List the lines of this listing that hold the word "part".
====== Data section ======
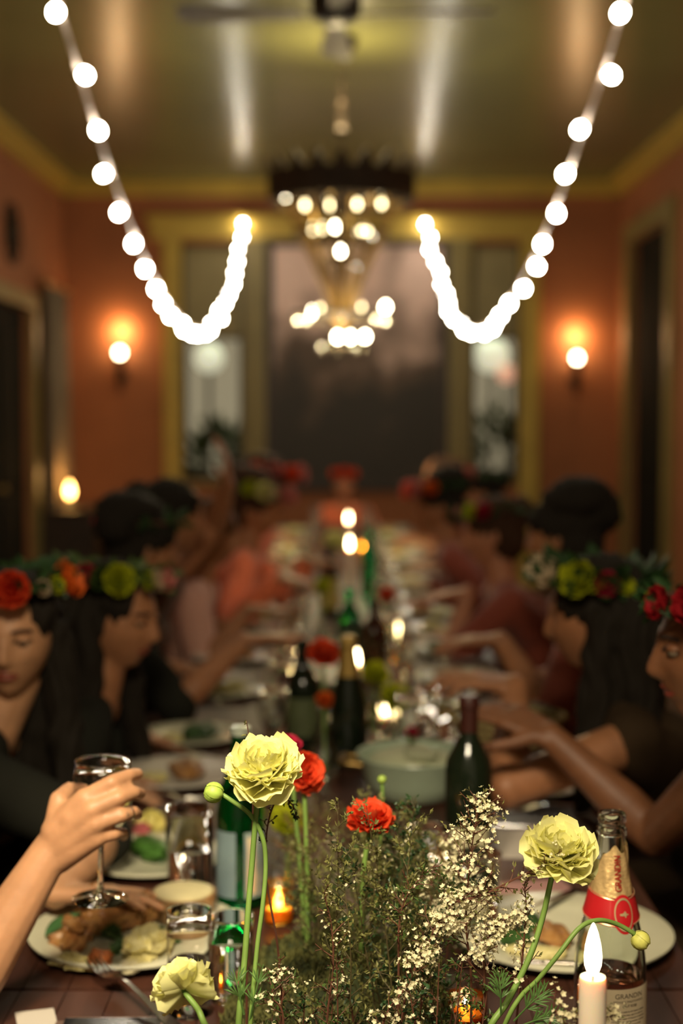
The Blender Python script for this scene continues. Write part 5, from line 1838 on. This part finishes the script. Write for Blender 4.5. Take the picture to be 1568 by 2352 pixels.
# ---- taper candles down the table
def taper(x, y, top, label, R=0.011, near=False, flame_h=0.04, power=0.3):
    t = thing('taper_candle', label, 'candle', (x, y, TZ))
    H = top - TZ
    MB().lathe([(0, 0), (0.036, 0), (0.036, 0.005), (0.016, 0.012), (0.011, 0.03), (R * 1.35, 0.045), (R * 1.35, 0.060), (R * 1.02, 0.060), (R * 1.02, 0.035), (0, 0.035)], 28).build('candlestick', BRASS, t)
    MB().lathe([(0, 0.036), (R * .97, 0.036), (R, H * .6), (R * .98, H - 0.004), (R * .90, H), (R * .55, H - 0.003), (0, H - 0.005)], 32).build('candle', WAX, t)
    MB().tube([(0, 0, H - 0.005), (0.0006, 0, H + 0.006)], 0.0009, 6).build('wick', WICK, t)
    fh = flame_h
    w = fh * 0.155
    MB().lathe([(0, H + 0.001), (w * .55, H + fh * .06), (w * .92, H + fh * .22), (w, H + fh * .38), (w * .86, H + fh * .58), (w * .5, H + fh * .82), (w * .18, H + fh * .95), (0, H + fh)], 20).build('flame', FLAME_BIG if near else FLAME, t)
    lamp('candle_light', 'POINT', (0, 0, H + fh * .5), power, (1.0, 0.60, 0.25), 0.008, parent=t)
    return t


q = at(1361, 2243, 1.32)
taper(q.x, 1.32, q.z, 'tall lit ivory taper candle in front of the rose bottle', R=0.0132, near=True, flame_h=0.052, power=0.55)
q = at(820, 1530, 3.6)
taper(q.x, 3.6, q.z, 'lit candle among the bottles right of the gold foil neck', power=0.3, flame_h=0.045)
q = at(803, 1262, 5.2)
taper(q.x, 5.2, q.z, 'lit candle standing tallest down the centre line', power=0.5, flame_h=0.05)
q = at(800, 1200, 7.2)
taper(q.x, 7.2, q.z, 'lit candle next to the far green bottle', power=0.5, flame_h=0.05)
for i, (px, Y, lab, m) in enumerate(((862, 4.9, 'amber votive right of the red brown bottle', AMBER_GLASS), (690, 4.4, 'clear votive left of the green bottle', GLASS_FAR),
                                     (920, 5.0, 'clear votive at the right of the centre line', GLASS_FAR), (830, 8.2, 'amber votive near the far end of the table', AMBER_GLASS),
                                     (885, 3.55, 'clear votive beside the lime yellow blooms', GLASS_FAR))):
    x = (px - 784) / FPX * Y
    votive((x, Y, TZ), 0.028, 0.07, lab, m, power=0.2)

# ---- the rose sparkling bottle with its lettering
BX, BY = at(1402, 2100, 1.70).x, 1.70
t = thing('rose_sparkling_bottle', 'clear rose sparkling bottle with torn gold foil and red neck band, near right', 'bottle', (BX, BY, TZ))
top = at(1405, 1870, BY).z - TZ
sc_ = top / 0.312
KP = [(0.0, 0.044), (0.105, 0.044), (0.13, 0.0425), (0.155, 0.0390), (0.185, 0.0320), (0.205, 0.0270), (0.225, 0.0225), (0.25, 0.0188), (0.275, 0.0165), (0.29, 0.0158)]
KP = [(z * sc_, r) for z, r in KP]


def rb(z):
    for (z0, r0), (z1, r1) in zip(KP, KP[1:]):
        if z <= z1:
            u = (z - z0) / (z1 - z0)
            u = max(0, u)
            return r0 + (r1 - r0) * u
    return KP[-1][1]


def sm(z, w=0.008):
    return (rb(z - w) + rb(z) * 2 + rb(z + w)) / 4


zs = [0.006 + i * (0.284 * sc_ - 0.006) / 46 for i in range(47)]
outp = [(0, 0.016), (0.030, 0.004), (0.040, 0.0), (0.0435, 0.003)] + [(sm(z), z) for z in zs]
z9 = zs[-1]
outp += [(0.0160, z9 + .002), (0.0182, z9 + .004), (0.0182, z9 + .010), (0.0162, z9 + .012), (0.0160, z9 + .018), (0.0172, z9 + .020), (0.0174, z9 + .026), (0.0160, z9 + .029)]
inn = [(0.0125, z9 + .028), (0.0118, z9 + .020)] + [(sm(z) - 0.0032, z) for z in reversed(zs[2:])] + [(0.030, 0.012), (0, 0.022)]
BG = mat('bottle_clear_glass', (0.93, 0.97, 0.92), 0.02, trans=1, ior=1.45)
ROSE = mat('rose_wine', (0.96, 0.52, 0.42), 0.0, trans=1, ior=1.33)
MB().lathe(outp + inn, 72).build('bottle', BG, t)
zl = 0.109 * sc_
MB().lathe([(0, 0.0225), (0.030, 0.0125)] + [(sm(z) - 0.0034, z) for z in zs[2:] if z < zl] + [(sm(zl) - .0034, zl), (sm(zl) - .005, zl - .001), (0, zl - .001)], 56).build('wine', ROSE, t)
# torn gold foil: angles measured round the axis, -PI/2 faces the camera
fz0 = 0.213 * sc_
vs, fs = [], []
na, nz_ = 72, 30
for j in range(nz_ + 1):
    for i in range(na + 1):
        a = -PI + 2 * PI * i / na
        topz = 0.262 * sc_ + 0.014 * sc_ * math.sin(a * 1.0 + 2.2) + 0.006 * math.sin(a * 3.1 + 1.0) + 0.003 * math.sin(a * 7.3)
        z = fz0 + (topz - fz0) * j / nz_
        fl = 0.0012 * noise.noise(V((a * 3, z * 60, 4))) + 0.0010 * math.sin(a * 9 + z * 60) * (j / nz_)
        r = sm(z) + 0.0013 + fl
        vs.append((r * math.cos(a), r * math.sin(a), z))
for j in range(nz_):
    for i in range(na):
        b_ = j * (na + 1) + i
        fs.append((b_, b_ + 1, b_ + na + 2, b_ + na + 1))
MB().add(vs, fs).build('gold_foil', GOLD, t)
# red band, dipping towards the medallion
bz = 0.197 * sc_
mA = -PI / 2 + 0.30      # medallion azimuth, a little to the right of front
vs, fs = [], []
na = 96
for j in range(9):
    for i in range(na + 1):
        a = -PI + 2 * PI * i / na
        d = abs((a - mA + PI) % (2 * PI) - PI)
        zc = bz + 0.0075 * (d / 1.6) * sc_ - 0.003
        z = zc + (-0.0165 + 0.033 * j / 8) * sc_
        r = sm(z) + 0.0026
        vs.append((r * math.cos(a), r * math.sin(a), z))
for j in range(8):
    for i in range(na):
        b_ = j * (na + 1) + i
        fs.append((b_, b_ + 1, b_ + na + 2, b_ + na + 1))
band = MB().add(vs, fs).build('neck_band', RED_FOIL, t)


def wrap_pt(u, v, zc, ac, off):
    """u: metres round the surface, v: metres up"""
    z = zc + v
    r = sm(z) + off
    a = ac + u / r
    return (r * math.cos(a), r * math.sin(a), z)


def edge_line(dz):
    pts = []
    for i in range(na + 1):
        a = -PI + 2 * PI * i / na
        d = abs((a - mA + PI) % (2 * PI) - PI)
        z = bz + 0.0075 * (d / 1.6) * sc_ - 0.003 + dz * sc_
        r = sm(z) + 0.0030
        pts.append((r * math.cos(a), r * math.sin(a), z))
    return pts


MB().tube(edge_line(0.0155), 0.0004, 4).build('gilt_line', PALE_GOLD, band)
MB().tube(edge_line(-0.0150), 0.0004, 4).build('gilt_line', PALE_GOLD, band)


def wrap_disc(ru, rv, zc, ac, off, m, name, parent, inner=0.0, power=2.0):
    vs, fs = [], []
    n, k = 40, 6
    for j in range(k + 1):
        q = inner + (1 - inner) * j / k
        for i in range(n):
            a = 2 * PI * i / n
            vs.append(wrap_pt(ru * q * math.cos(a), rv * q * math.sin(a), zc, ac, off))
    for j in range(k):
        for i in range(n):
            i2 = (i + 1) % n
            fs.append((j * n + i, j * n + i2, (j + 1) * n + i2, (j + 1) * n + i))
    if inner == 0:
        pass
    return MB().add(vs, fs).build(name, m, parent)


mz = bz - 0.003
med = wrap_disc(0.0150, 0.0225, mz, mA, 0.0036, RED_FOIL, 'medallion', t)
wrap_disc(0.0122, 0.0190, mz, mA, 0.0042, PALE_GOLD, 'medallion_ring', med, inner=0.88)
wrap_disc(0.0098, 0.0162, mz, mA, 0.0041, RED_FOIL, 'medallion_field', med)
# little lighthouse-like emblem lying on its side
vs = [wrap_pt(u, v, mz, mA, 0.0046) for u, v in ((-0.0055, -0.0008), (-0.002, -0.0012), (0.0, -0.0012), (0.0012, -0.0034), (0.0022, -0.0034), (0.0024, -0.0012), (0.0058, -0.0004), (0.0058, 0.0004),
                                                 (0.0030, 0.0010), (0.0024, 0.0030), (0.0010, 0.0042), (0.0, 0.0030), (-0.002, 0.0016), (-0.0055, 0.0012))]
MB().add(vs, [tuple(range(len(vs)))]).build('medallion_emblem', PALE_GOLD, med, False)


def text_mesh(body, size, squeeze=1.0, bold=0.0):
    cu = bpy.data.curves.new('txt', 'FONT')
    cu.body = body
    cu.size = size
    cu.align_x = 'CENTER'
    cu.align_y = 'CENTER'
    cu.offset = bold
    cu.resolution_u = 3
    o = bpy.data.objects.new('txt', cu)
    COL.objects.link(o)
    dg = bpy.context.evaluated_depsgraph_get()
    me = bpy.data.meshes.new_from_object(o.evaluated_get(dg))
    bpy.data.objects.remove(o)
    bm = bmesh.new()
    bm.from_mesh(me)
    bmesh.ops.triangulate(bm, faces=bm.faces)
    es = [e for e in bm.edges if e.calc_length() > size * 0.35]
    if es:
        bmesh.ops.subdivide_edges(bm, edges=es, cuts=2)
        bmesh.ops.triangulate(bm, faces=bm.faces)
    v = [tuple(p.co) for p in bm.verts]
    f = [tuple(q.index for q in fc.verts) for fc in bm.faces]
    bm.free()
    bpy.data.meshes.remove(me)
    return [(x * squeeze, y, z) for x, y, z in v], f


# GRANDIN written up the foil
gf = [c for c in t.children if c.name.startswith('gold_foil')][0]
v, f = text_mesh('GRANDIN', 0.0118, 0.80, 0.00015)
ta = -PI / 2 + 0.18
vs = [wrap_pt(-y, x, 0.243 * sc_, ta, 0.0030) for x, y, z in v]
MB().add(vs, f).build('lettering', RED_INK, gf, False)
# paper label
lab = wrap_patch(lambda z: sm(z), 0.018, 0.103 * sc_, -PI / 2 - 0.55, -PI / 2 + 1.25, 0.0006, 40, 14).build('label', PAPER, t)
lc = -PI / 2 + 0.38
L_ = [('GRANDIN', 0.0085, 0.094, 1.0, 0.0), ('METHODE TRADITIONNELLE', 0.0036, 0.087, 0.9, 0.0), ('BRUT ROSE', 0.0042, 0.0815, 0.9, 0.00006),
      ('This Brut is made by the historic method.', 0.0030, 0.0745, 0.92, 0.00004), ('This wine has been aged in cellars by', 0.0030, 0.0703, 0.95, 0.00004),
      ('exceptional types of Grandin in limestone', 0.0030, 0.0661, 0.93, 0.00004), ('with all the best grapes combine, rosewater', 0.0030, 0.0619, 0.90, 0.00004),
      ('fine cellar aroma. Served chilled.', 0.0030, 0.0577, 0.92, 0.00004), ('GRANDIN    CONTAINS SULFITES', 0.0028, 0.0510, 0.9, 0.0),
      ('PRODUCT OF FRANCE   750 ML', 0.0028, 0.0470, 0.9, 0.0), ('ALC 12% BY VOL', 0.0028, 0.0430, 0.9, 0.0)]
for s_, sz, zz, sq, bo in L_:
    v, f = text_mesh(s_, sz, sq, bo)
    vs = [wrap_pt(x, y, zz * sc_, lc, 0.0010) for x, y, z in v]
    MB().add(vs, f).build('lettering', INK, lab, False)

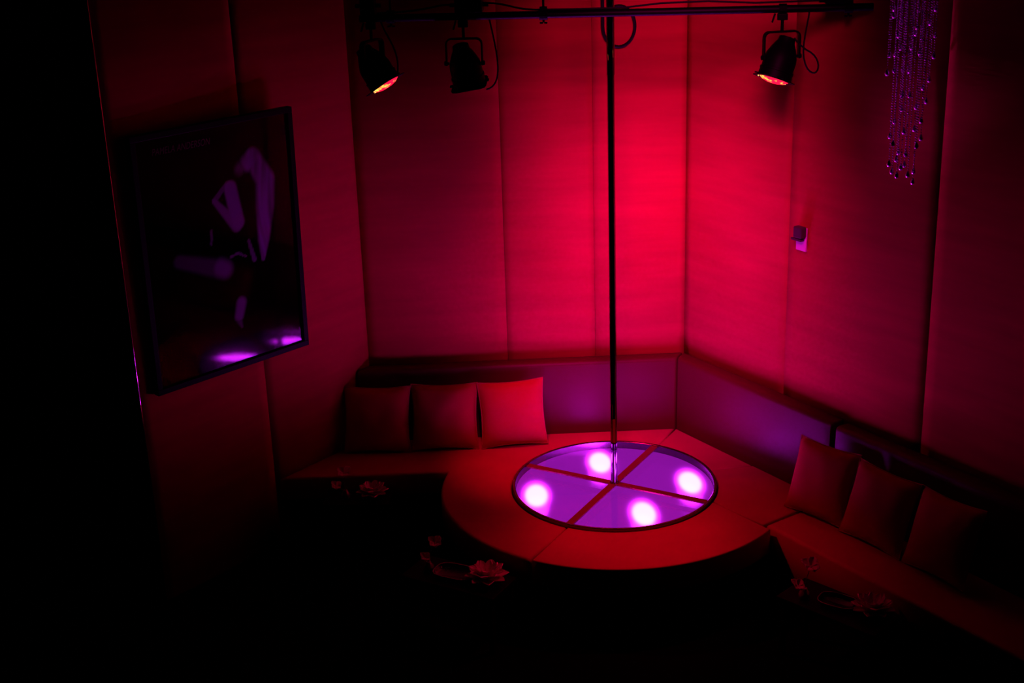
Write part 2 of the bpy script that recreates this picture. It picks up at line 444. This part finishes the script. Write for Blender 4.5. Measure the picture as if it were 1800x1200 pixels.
======
- [Written reply]:
The Blender Python script for this scene continues. Write part 5, from line 1838 on. This part finishes the script. Write for Blender 4.5. Take the picture to be 1568 by 2352 pixels.
Write part 2 of the bpy script that recreates this picture. It picks up at line 444. This part finishes the script. Write for Blender 4.5. Measure the picture as if it were 1800x1200 pixels.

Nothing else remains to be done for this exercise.